◆ Stated goal ◆
Report only the number of lines in this material that include the string "scene".
----- Raw data -----
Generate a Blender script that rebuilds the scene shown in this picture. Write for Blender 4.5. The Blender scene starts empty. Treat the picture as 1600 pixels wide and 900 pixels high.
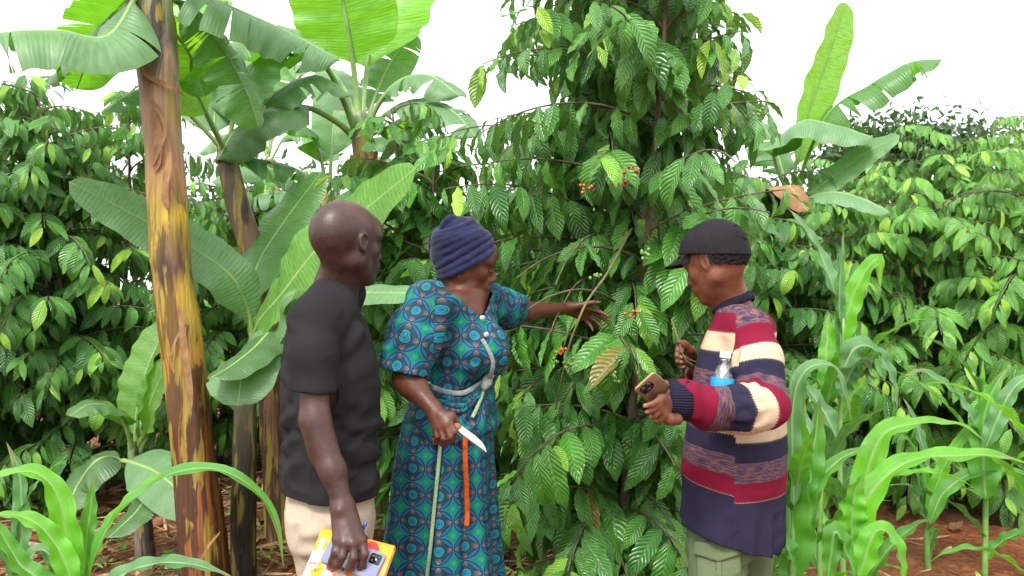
import bpy, bmesh, math, random
import numpy as np
from mathutils import Vector
R = math.radians
SC = bpy.context.scene
# ---------------------------------------------------------------- camera
FPX, HC = 1333.0, 1.5
cam = bpy.data.objects.new('camera', bpy.data.cameras.new('camera'))
SC.collection.objects.link(cam)
cam.location = (0, 0, HC); cam.rotation_euler = (R(90), 0, 0)
cam.data.sensor_width = 36; cam.data.lens = 30.0
cam.data.clip_start = 0.05; cam.data.clip_end = 2000
cam.data.dof.use_dof = True; cam.data.dof.focus_distance = 2.75; cam.data.dof.aperture_fstop = 7.1
SC.camera = cam
# ---------------------------------------------------------------- light: bright overcast
SUN_EL, SUN_AZ = 52.0, 202.0
w = bpy.data.worlds.new('World'); SC.world = w; w.use_nodes = True
nt = w.node_tree; nt.nodes.clear()
sky = nt.nodes.new('ShaderNodeTexSky'); sky.sky_type = 'NISHITA'; sky.sun_disc = False
sky.sun_elevation = R(SUN_EL); sky.sun_rotation = R(SUN_AZ); sky.dust_density = 4.0; sky.air_density = 1.0
hs = nt.nodes.new('ShaderNodeHueSaturation'); hs.inputs['Saturation'].default_value = 0.12
mx = nt.nodes.new('ShaderNodeMixRGB'); mx.inputs[0].default_value = 0.6; mx.inputs[2].default_value = (9.3, 9.5, 9.6, 1)
bg = nt.nodes.new('ShaderNodeBackground'); bg.inputs[1].default_value = 0.125
wo = nt.nodes.new('ShaderNodeOutputWorld')
nt.links.new(sky.outputs[0], hs.inputs['Color']); nt.links.new(hs.outputs[0], mx.inputs[1])
nt.links.new(mx.outputs[0], bg.inputs[0]); nt.links.new(bg.outputs[0], wo.inputs[0])
sl = bpy.data.lights.new('sun', 'SUN'); sl.energy = 1.5; sl.angle = R(14); sl.color = (1.0, 0.96, 0.9)
so = bpy.data.objects.new('sun', sl); SC.collection.objects.link(so)
_e, _a = R(SUN_EL), R(SUN_AZ)
_dir = Vector((math.sin(_a) * math.cos(_e), math.cos(_a) * math.cos(_e), math.sin(_e)))   # towards the sun
so.rotation_euler = _dir.to_track_quat('Z', 'Y').to_euler()
so.location = (0, 0, 12)
SC.view_settings.view_transform = 'Standard'; SC.view_settings.look = 'None'
SC.view_settings.exposure = 1.42; SC.view_settings.gamma = 1.0
SC.render.engine = 'CYCLES'
SC.cycles.max_bounces = 8; SC.cycles.diffuse_bounces = 6; SC.cycles.glossy_bounces = 2
SC.cycles.transmission_bounces = 4; SC.cycles.transparent_max_bounces = 6
SC.cycles.caustics_reflective = False; SC.cycles.caustics_refractive = False
SC.cycles.use_denoising = True
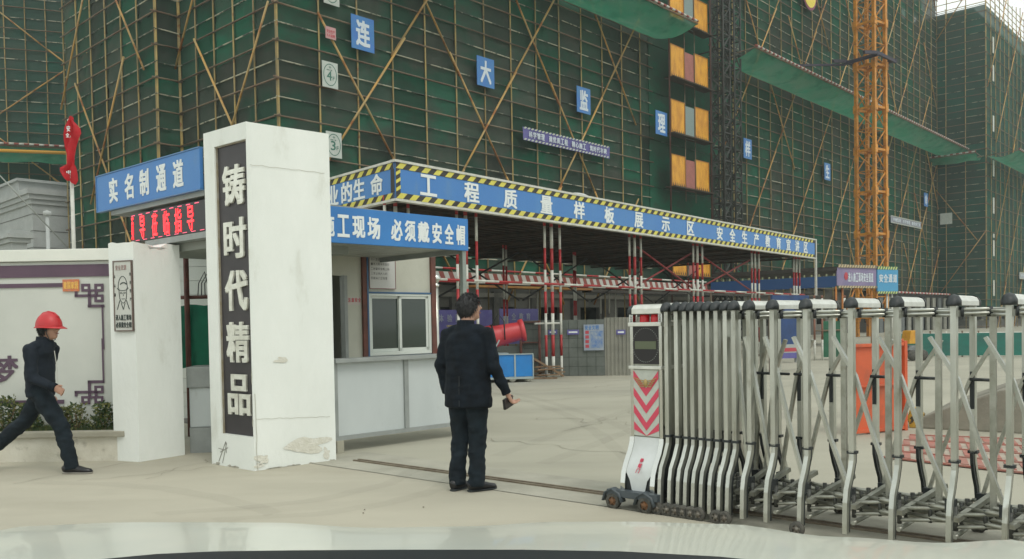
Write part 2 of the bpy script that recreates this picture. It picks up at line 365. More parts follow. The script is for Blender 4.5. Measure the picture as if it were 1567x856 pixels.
# ================================================================== gate pillars
HP=3.485
pL,pN,pR=Vector((-3.203,8.976)),Vector((-2.596,8.472)),Vector((-1.907,9.078))
pB=pL+(pR-pN)
FP=Fr(pL,math.degrees(math.atan2(pN.x-pL.x,pN.y-pL.y)));Wp=(pN-pL).length
def loc2(fr,p): d=Vector(p)-fr.o;return (d.dot(fr.u),d.dot(fr.v))
t=thing('gate_pillar','tall white plastered pillar with a dark panel of five raised characters','pillar',pL,FP.rz)
cr=loc2(FP,pR);cb=loc2(FP,pB)
# recess borders measured on the front face
xa,za=FP.s(326,226);xb,zb=FP.s(377,212);xc,zc=FP.s(331,664);_,zd=FP.s(384,668)
x0,x1,z0,z1=xa+.02,xb-.012,(zc+zd)/2,(za+zb)/2
mb=MB();D=.045;e=.0
def rough_poly(): return [(0,0),(Wp,0),cr,cb]
# body: shell behind recess + border strips
core=[(0,D),(Wp,D),(Wp,0)]
mb.prism([(0,D),(Wp,D),cr,cb],0,HP,'z')
for bx in ((0,x0,0,HP),(x1,Wp,0,HP),(x0,x1,0,z0),(x0,x1,z1,HP)): mb.box(bx[0],bx[1],0,D,bx[2],bx[3])
part('shaft',mb,plaster,t)
mb=MB();mb.box(x0+.004,x1-.004,D-.012,D+.01,z0+.004,z1-.004);pn=part('dark_panel',mb,charcoal,t)
mb=MB();mb.box(x0+.002,x0+.014,D-.03,D,z0,z1);mb.box(x1-.014,x1-.002,D-.03,D,z0,z1);mb.box(x0,x1,D-.03,D-.001,z1-.012,z1-.001);part('panel_edging',mb,mat('edging',(.25,.21,.13),.7,c2=(.34,.32,.27),ns=8),t)
for ch,px,py in (('铸',355,283),('时',354,365),('代',356,445),('精',356,524),('品',357,604)):
    sx,sz=FP.s(px,py);_,a=FP.s(px,py-31);_,b=FP.s(px,py+31)
    mb=MB();letters(mb,[(ch,(x0+x1)/2+.028,sz,(x1-x0)*.70,a-b)],y=D-.014,th=.02,bold=.042);part('character',mb,mat('cast_letter',(.80,.81,.74),.45,.25,c2=(.62,.62,.54),ns=9),t)
# worn plaster patches on the side face
def patch(parent,fr2,off,items,m,name='plaster_patch'):
    for k,(cx,cz,w_,h_) in enumerate(items):
        mb=MB();pts=[]
        nn=26
        for i in range(nn):
            a=2*math.pi*i/nn;r=.62+.62*mn.noise((math.cos(a)*1.3+k*7,math.sin(a)*1.3,cx*3));pts.append((cx+math.cos(a)*w_/2*r*1.3,cz+math.sin(a)*h_/2*r*1.3))
        vs=[(p[0],0,p[1]) for p in pts];mb.add(vs,[tuple(range(nn))])
        o=part(name,mb,m,parent);o.matrix_local=fr2
ang=math.atan2(cr[1],cr[0]-Wp);side=Matrix.Translation((Wp,0,0))@Matrix.Rotation(ang,4,'Z')@Matrix.Translation((0,-.003,0))
FSd=Fr(pN,math.degrees(math.atan2(pR.x-pN.x,pR.y-pN.y)))
its=[]
for a,b,w_,h_ in ((432,551,26,10),(403,704,26,18),(470,681,74,16),(500,704,14,16),(397,718,16,6)):
    q=FSd.s(a,b);p1=FSd.s(a-w_/2,b-h_/2);p2=FSd.s(a+w_/2,b+h_/2);its.append((q[0],max(q[1],.03+.5*(p1[1]-p2[1])),p2[0]-p1[0],p1[1]-p2[1]))
patch(t,side,0,its,plaster_patch)
chips=mat('chipped_base',(.33,.315,.26),.95,c2=(.5,.49,.42),ns=25,bump=.5,bs=70);rc_=random.Random(8)
patch(t,side,0,[(.06+.8*rc_.random(),.01,.05+.16*rc_.random(),.015+.04*rc_.random()**2) for k in range(7)],chips,'base_chip')
patch(t,Matrix.Translation((0,-.003,0)),0,[(.06+.6*rc_.random(),.01,.06+.14*rc_.random(),.015+.03*rc_.random()**2) for k in range(4)],chips,'base_chip')
patch(t,Matrix.Translation((0,-.003,0)),0,[(Wp-.012,.5,.018,.10),(Wp-.012,.95,.014,.16),(Wp-.012,2.2,.012,.12)],chips,'edge_chip')
mb=MB()
q0=FSd.s(392,642);q1=FSd.s(505,638)
for i in range(20):
    a=q0[0]+(q1[0]-q0[0])*i/20;b=q0[0]+(q1[0]-q0[0])*(i+1)/20;z=q0[1]+(q1[1]-q0[1])*i/20+.012*mn.noise((i*.6,1,1));z2=q0[1]+(q1[1]-q0[1])*(i+1)/20+.012*mn.noise(((i+1)*.6,1,1))
    mb.add([(a,0,z),(b,0,z2),(b,0,z2+.004),(a,0,z+.004)],[(0,1,2,3)])
    zt=3.06+.01*mn.noise((i*.5,4,1));zt2=3.06+.01*mn.noise(((i+1)*.5,4,1));mb.add([(a,0,zt),(b,0,zt2),(b,0,zt2+.004),(a,0,zt+.004)],[(0,1,2,3)])
zz=.0;xx=.03
while zz<.75:
    z2=zz+.06;x2=.02+.03*mn.noise((zz*5,2,2));mb.add([(xx,0,zz),(xx+.006,0,zz),(x2+.006,0,z2),(x2,0,z2)],[(0,1,2,3)]);zz=z2;xx=x2
o=part('plaster_crack',mb,mat('crack_dark',(.42,.41,.35),.95),t);o.matrix_local=side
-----
◆ Task result ◆
2